**TASK BRIEF**
Check each line of the listing below for the string "objects", and give only how many lines hold it.

**PROVIDED DATA**
┄┄┄┄┄┄
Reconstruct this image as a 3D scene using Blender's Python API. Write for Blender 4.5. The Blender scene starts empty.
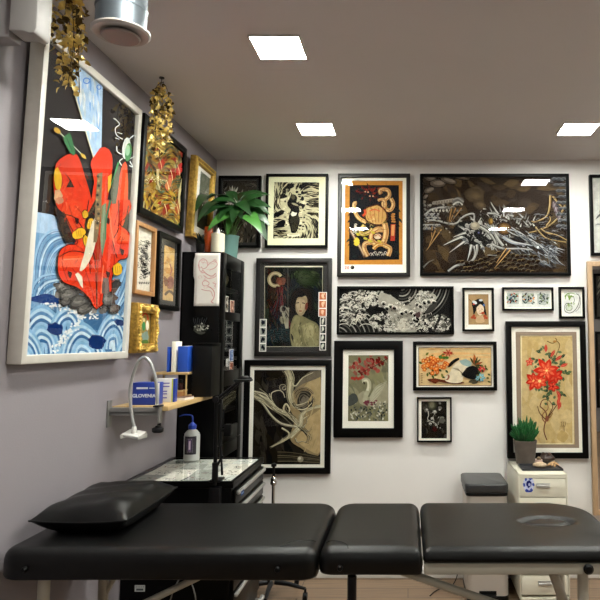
┄┄┄┄┄┄
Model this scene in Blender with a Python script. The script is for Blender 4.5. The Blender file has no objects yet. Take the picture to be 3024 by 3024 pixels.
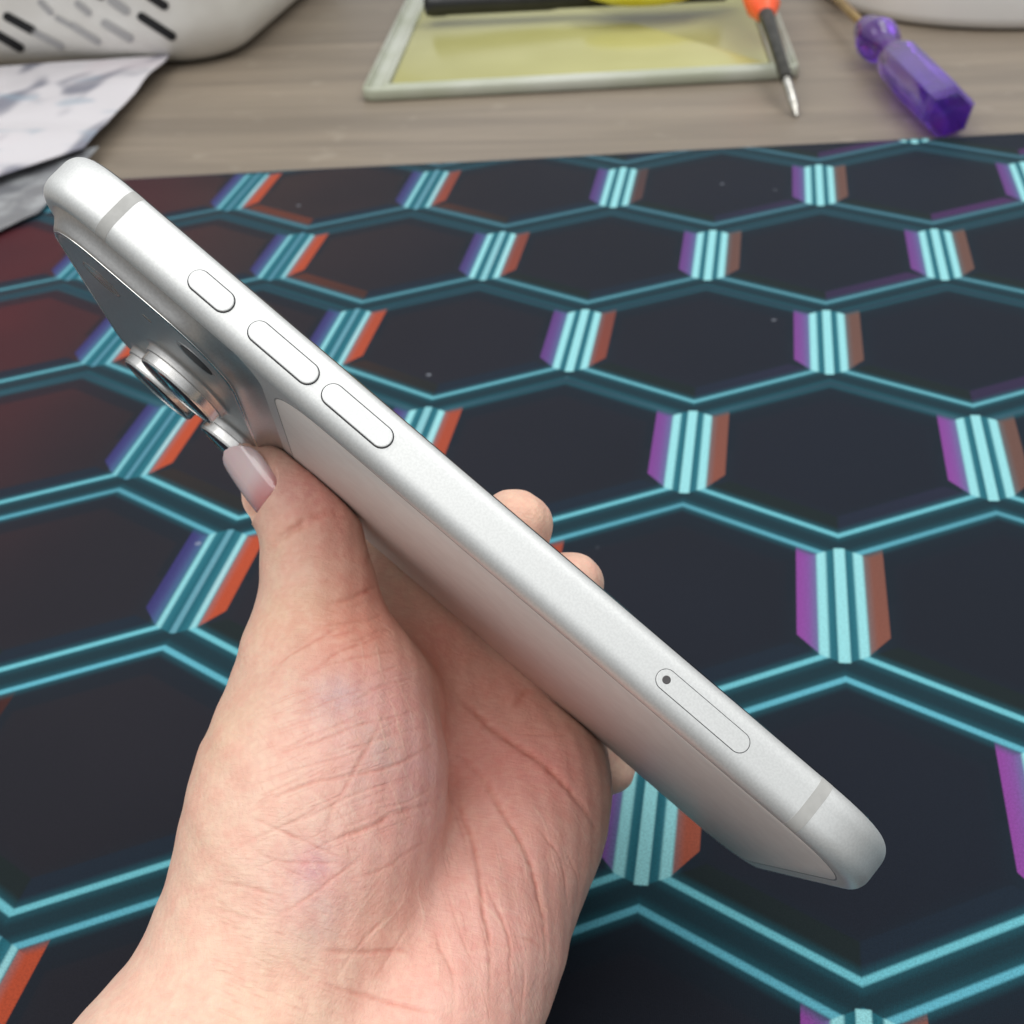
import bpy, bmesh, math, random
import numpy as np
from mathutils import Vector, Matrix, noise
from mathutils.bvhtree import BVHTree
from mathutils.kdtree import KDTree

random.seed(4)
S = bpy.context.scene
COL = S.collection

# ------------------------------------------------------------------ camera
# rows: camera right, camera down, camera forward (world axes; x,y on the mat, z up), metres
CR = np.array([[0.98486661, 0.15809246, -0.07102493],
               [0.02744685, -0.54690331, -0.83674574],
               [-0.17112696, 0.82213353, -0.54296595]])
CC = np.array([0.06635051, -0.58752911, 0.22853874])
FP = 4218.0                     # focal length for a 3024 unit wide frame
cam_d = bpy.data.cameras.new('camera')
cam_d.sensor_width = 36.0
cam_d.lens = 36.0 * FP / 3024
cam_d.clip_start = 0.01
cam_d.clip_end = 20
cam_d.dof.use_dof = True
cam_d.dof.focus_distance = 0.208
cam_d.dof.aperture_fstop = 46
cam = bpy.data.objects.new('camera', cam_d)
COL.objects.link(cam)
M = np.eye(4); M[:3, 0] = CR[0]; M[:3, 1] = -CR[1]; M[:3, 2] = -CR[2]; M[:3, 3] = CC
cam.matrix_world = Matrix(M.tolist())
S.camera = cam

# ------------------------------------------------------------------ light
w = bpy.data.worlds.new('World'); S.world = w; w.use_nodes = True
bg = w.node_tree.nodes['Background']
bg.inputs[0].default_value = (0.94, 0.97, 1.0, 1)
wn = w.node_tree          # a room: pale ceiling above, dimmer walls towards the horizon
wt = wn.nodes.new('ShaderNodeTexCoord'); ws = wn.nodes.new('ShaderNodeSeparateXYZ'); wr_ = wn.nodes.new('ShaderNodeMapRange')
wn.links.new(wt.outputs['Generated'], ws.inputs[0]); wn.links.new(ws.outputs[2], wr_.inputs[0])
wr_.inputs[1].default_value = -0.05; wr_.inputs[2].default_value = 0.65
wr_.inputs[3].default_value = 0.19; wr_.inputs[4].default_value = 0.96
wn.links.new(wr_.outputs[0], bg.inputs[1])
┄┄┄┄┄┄
**WRITTEN SOLUTION**
3